>Ok, everyone from RUMC don’t panic with the title of this post! My tongue is firmly planted into my cheek on this one, but that is the thought that ran through my head when I read a little one page article in the February 6 issue of The Christian Century (yea, yea … two posts in a row that reference CC – contrary to what the gentle reader may think, I do read other stuff … I am just catching up on back issues of this magazine!).

But back to the point – James Choate-Munitz wrote about “The Submergent Church.” As I read it, I actually thought it might be a joke, but the “gottcha!” punchline never came. The story begins as pastor Bunglebottom (isn’t he one of the characters in Harry Potter? – I’m really not making this stuff up folks) grabs a cold beer and a bag of potato chips to start his work day watching “Dancing with the Stars” from his lounge chair at home. How does that sound for a hardy work ethic? Further on, one discovers that pastor Bunglebottom works only about an hour and a half each week for his full time salary, and that includes his commute time to and from “The Master’s Playhouse” in Toledo, the name of the church he pastors.

One hour and a half. So this is the guy I’ve been looking for. He is the stuff of legend. He is the reason every other pastor in the world has to endure the old “don’t you work just one hour a week(?)” line. Nice to meet you Bunglebottom.

So some of you may be wondering about worship? Not sure I would call it that, but according to Choate-Munitz it never lasts over 15 minutes. Have a hard time picturing worship in 15 minutes? That part is laid out as well:

“Most Submergent congregations have great sound systems and will listen to a praise song on CD. Then, if they can find a Bible, someone might read something. After that, the pastor will say what’s on his mind. Then they go home.”

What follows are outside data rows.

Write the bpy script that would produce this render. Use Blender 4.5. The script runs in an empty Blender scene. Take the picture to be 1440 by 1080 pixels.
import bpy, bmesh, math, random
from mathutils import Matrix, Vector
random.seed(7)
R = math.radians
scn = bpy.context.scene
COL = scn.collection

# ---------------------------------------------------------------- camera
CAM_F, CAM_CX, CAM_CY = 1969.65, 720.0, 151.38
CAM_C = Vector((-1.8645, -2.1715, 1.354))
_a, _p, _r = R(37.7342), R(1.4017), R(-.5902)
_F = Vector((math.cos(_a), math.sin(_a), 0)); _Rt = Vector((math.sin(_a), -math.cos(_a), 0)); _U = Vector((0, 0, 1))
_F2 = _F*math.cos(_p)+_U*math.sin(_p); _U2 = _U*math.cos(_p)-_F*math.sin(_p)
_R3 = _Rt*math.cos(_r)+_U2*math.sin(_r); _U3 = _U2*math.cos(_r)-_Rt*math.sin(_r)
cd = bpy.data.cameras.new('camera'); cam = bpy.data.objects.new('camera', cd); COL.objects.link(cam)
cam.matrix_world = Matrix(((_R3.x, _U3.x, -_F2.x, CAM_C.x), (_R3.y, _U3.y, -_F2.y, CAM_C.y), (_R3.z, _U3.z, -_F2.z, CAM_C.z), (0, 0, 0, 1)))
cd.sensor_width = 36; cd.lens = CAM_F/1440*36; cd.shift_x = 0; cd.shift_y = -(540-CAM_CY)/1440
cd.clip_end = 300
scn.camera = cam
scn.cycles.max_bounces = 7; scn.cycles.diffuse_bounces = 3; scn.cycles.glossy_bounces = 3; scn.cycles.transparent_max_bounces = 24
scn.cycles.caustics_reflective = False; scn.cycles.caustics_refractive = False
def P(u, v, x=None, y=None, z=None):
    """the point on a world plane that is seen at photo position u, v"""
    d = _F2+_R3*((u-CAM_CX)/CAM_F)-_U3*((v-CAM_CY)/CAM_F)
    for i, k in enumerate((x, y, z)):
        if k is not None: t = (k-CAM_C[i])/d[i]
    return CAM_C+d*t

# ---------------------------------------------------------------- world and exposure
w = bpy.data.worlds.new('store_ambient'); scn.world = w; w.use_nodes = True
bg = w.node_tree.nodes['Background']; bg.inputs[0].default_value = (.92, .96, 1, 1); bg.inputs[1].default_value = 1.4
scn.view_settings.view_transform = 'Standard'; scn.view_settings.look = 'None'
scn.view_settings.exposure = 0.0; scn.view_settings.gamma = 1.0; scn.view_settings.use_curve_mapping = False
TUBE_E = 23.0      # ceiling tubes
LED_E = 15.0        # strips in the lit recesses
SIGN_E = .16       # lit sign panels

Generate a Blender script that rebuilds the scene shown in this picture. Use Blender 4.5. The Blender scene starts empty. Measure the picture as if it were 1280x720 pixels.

For the rest of his busy week, Bunglebottom “farms out all administrative work to contractors” which only leaves the question about what they do, since apart from the 15 minute service each week, there are no other activities.

Sound ridiculous? Maybe so, but get this – The congregation generates so much revenue from from its weekly offering that the church could purchase and completely renovate – with cash – a historic downtown Toledo theater.

Guess that is what the rest of us are doing wrong. Would somebody hand me a cold one and pass the chips this way? I’m ready to go to work.